Note: I have been writing about video games in one form or another for most of my life. This piece was written for my junior high-school English class. The teacher of that class was excellent and had an extremely strong influence on my ability to write arguments clearly. I first learned the five paragraph essay (and the principles that form inculcates when well taught) from him. The three topics touched on in this piece–video games, ancient Rome, and morality–have continued to be important to me throughout my adult life. However as I have lost confidence in the Bible, finding the grounds from which to articulate a clear and authoritative moral vision in the absence of an authoritative holy book has been an ongoing challenge. (DL, Sept. 19, 2021)
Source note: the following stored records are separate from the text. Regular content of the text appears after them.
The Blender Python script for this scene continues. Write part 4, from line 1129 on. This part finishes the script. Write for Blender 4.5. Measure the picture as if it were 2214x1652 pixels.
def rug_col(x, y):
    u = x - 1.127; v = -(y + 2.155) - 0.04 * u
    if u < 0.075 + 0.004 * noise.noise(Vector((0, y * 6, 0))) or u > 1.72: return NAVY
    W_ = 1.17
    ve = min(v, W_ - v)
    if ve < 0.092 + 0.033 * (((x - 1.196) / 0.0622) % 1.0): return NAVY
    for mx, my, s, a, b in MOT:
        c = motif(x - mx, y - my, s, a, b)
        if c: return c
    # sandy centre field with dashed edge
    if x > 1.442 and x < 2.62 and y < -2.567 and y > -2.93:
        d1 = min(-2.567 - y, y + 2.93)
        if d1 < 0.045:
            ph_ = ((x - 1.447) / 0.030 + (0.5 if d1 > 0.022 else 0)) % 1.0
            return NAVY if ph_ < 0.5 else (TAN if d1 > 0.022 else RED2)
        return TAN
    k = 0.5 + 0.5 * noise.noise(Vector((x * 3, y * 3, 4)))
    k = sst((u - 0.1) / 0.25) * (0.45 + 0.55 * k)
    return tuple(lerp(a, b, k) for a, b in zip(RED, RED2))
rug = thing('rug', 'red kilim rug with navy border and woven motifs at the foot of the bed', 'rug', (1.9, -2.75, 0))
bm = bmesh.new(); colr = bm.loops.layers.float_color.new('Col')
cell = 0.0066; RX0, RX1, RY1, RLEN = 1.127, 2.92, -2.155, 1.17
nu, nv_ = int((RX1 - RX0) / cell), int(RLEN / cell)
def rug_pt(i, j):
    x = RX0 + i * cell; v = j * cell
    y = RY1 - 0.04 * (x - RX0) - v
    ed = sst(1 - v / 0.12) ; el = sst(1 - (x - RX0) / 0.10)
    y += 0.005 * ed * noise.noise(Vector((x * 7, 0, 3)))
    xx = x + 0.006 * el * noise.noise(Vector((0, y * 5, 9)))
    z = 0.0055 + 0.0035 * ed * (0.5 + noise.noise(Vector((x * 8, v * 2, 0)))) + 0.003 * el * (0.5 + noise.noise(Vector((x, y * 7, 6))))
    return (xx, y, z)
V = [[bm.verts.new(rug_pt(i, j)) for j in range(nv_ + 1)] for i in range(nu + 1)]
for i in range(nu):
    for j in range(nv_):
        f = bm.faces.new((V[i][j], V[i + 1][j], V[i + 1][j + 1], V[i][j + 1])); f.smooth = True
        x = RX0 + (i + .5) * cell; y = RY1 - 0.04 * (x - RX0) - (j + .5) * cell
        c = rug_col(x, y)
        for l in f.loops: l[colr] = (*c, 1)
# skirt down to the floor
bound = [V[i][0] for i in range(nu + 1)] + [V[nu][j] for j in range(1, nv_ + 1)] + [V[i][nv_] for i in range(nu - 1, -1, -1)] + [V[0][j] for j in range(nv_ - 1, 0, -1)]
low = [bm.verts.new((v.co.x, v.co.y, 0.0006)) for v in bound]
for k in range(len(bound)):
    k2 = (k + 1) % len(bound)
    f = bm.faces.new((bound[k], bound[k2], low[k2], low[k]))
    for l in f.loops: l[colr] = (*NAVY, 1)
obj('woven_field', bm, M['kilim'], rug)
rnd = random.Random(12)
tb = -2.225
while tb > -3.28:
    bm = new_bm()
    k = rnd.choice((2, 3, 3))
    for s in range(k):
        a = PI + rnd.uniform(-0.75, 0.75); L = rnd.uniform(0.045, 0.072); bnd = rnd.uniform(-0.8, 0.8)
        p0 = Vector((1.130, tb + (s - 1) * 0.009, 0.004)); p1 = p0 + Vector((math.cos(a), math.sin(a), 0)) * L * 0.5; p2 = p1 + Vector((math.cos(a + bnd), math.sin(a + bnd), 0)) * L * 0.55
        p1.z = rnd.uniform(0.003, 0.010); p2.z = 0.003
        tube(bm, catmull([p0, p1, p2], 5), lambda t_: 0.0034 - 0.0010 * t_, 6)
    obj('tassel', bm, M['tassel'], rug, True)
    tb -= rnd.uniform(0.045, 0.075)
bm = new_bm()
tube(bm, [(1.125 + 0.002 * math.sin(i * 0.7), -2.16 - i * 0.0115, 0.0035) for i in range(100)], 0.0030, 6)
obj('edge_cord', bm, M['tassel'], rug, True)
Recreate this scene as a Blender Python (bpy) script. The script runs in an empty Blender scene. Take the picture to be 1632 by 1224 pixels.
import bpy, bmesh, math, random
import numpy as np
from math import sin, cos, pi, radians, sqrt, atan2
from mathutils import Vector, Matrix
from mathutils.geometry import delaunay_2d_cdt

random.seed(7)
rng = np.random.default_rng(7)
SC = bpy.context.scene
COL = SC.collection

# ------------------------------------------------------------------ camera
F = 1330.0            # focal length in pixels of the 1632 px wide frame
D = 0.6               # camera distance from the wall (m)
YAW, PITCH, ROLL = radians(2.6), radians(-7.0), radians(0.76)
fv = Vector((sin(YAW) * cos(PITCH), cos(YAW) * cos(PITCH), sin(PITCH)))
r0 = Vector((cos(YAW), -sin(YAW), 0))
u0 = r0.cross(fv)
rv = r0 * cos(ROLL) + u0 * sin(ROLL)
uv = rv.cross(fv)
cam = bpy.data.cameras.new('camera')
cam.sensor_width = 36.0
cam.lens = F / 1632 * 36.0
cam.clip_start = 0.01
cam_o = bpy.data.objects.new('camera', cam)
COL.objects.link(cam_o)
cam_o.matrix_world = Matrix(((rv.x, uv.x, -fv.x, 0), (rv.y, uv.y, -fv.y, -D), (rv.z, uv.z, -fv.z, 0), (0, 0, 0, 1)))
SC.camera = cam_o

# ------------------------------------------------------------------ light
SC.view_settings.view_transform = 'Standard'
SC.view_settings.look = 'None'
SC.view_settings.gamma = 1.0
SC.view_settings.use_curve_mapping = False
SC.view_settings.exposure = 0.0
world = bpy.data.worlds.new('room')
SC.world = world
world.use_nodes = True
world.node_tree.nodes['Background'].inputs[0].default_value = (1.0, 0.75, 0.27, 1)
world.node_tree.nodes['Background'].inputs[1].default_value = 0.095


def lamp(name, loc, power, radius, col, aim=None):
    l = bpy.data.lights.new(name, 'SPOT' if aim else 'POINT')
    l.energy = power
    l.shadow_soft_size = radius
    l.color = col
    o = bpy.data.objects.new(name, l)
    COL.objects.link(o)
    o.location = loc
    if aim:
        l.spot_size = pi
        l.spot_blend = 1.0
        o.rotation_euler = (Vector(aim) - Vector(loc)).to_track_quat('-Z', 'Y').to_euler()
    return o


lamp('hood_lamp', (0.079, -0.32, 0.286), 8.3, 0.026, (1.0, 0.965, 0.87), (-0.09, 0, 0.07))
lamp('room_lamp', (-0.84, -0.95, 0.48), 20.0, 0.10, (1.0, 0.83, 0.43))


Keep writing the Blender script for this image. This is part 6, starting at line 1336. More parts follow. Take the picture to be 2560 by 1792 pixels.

2,000 years ago, two Roman galdiators are engaged in mortal combat.  With a quick feint, one of them darts forward and disembowels the other.  The watching thousands leap to their feet, cheering wildly.  Today, in the local arcade, two young men are engaged in “Mortal Kombat II”.  They are playing a video game that involves a fight to the death.  At the battle’s end, one of the characters reaches forward and rips the arms off the other.  Blood gushes, and bystanders erupt in laughter.  The striking similarities between the deadly forms of entertainment enjoyed by pagan Rome, and those forms of entertainment enjoyed today, illustrate how much the United States parallels the Roman Empire, and may be heading for the same end.